# Data segment start

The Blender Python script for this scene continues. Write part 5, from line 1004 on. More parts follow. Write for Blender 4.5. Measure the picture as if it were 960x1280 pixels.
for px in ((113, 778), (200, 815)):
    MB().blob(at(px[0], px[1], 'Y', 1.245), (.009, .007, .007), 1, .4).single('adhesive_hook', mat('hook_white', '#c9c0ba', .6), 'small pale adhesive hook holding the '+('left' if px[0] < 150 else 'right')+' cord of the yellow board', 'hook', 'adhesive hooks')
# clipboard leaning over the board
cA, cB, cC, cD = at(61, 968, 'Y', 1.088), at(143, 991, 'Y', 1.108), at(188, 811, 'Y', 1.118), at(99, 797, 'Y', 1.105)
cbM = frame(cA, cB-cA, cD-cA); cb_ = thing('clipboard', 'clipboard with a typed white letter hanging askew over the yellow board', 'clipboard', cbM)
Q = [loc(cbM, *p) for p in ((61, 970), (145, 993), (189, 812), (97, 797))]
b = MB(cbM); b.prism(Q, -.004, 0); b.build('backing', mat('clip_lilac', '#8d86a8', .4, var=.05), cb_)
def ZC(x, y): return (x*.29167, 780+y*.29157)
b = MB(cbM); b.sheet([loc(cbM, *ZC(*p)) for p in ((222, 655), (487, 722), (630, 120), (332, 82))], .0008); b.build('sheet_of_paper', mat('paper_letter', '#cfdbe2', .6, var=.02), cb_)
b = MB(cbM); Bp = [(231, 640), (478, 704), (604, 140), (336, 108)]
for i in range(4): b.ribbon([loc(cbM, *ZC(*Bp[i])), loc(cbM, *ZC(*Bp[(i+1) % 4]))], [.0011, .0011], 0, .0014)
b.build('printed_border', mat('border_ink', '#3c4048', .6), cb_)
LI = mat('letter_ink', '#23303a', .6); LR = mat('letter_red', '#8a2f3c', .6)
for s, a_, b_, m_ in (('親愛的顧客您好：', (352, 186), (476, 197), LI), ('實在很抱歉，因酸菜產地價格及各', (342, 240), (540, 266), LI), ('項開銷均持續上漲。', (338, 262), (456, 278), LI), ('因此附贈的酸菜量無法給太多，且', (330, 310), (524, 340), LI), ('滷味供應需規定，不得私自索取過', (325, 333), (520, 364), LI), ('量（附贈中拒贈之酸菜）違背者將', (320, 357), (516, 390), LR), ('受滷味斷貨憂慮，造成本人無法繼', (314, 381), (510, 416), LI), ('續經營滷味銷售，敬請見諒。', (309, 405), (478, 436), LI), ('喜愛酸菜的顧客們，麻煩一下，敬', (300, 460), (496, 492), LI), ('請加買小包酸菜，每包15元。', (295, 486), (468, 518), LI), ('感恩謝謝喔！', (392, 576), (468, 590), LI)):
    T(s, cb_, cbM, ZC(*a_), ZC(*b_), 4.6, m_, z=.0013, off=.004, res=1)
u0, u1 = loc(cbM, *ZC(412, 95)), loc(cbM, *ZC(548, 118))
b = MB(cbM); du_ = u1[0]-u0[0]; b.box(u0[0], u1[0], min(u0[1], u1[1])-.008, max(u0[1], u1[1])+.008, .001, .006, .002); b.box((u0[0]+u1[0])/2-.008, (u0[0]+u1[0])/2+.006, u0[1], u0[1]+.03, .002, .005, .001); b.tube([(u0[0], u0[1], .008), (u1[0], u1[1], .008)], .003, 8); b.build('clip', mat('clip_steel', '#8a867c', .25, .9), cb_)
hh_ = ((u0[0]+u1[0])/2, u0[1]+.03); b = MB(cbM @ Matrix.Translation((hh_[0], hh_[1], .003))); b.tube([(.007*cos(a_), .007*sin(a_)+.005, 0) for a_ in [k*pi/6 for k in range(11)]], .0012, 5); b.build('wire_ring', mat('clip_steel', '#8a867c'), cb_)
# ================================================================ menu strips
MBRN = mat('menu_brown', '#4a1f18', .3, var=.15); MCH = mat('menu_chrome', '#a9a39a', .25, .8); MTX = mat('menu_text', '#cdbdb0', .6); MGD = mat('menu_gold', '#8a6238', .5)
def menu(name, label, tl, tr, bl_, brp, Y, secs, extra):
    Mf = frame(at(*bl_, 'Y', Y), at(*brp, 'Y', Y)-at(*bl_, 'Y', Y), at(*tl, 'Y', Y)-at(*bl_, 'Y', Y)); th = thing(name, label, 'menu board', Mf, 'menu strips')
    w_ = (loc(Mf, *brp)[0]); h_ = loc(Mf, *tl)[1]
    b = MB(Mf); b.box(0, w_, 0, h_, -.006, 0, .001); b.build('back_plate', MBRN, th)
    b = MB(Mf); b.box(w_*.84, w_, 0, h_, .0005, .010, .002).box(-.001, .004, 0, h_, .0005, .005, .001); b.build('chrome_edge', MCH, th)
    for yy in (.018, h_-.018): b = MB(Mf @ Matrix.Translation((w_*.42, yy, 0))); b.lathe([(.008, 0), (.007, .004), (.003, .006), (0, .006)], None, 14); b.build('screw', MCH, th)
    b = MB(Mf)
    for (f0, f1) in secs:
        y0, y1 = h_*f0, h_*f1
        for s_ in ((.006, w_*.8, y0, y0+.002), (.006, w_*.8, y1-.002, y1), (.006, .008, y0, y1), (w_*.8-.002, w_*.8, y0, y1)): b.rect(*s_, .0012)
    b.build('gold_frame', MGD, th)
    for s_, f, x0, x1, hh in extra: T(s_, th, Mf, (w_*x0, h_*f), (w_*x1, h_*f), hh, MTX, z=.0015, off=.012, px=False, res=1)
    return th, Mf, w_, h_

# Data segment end

| Given request |
Give an exact repetition of all the material.

| Solution for this problem |
The Blender Python script for this scene continues. Write part 5, from line 1004 on. More parts follow. Write for Blender 4.5. Measure the picture as if it were 960x1280 pixels.
for px in ((113, 778), (200, 815)):
    MB().blob(at(px[0], px[1], 'Y', 1.245), (.009, .007, .007), 1, .4).single('adhesive_hook', mat('hook_white', '#c9c0ba', .6), 'small pale adhesive hook holding the '+('left' if px[0] < 150 else 'right')+' cord of the yellow board', 'hook', 'adhesive hooks')
# clipboard leaning over the board
cA, cB, cC, cD = at(61, 968, 'Y', 1.088), at(143, 991, 'Y', 1.108), at(188, 811, 'Y', 1.118), at(99, 797, 'Y', 1.105)
cbM = frame(cA, cB-cA, cD-cA); cb_ = thing('clipboard', 'clipboard with a typed white letter hanging askew over the yellow board', 'clipboard', cbM)
Q = [loc(cbM, *p) for p in ((61, 970), (145, 993), (189, 812), (97, 797))]
b = MB(cbM); b.prism(Q, -.004, 0); b.build('backing', mat('clip_lilac', '#8d86a8', .4, var=.05), cb_)
def ZC(x, y): return (x*.29167, 780+y*.29157)
b = MB(cbM); b.sheet([loc(cbM, *ZC(*p)) for p in ((222, 655), (487, 722), (630, 120), (332, 82))], .0008); b.build('sheet_of_paper', mat('paper_letter', '#cfdbe2', .6, var=.02), cb_)
b = MB(cbM); Bp = [(231, 640), (478, 704), (604, 140), (336, 108)]
for i in range(4): b.ribbon([loc(cbM, *ZC(*Bp[i])), loc(cbM, *ZC(*Bp[(i+1) % 4]))], [.0011, .0011], 0, .0014)
b.build('printed_border', mat('border_ink', '#3c4048', .6), cb_)
LI = mat('letter_ink', '#23303a', .6); LR = mat('letter_red', '#8a2f3c', .6)
for s, a_, b_, m_ in (('親愛的顧客您好：', (352, 186), (476, 197), LI), ('實在很抱歉，因酸菜產地價格及各', (342, 240), (540, 266), LI), ('項開銷均持續上漲。', (338, 262), (456, 278), LI), ('因此附贈的酸菜量無法給太多，且', (330, 310), (524, 340), LI), ('滷味供應需規定，不得私自索取過', (325, 333), (520, 364), LI), ('量（附贈中拒贈之酸菜）違背者將', (320, 357), (516, 390), LR), ('受滷味斷貨憂慮，造成本人無法繼', (314, 381), (510, 416), LI), ('續經營滷味銷售，敬請見諒。', (309, 405), (478, 436), LI), ('喜愛酸菜的顧客們，麻煩一下，敬', (300, 460), (496, 492), LI), ('請加買小包酸菜，每包15元。', (295, 486), (468, 518), LI), ('感恩謝謝喔！', (392, 576), (468, 590), LI)):
    T(s, cb_, cbM, ZC(*a_), ZC(*b_), 4.6, m_, z=.0013, off=.004, res=1)
u0, u1 = loc(cbM, *ZC(412, 95)), loc(cbM, *ZC(548, 118))
b = MB(cbM); du_ = u1[0]-u0[0]; b.box(u0[0], u1[0], min(u0[1], u1[1])-.008, max(u0[1], u1[1])+.008, .001, .006, .002); b.box((u0[0]+u1[0])/2-.008, (u0[0]+u1[0])/2+.006, u0[1], u0[1]+.03, .002, .005, .001); b.tube([(u0[0], u0[1], .008), (u1[0], u1[1], .008)], .003, 8); b.build('clip', mat('clip_steel', '#8a867c', .25, .9), cb_)
hh_ = ((u0[0]+u1[0])/2, u0[1]+.03); b = MB(cbM @ Matrix.Translation((hh_[0], hh_[1], .003))); b.tube([(.007*cos(a_), .007*sin(a_)+.005, 0) for a_ in [k*pi/6 for k in range(11)]], .0012, 5); b.build('wire_ring', mat('clip_steel', '#8a867c'), cb_)
# ================================================================ menu strips
MBRN = mat('menu_brown', '#4a1f18', .3, var=.15); MCH = mat('menu_chrome', '#a9a39a', .25, .8); MTX = mat('menu_text', '#cdbdb0', .6); MGD = mat('menu_gold', '#8a6238', .5)
def menu(name, label, tl, tr, bl_, brp, Y, secs, extra):
    Mf = frame(at(*bl_, 'Y', Y), at(*brp, 'Y', Y)-at(*bl_, 'Y', Y), at(*tl, 'Y', Y)-at(*bl_, 'Y', Y)); th = thing(name, label, 'menu board', Mf, 'menu strips')
    w_ = (loc(Mf, *brp)[0]); h_ = loc(Mf, *tl)[1]
    b = MB(Mf); b.box(0, w_, 0, h_, -.006, 0, .001); b.build('back_plate', MBRN, th)
    b = MB(Mf); b.box(w_*.84, w_, 0, h_, .0005, .010, .002).box(-.001, .004, 0, h_, .0005, .005, .001); b.build('chrome_edge', MCH, th)
    for yy in (.018, h_-.018): b = MB(Mf @ Matrix.Translation((w_*.42, yy, 0))); b.lathe([(.008, 0), (.007, .004), (.003, .006), (0, .006)], None, 14); b.build('screw', MCH, th)
    b = MB(Mf)
    for (f0, f1) in secs:
        y0, y1 = h_*f0, h_*f1
        for s_ in ((.006, w_*.8, y0, y0+.002), (.006, w_*.8, y1-.002, y1), (.006, .008, y0, y1), (w_*.8-.002, w_*.8, y0, y1)): b.rect(*s_, .0012)
    b.build('gold_frame', MGD, th)
    for s_, f, x0, x1, hh in extra: T(s_, th, Mf, (w_*x0, h_*f), (w_*x1, h_*f), hh, MTX, z=.0015, off=.012, px=False, res=1)
    return th, Mf, w_, h_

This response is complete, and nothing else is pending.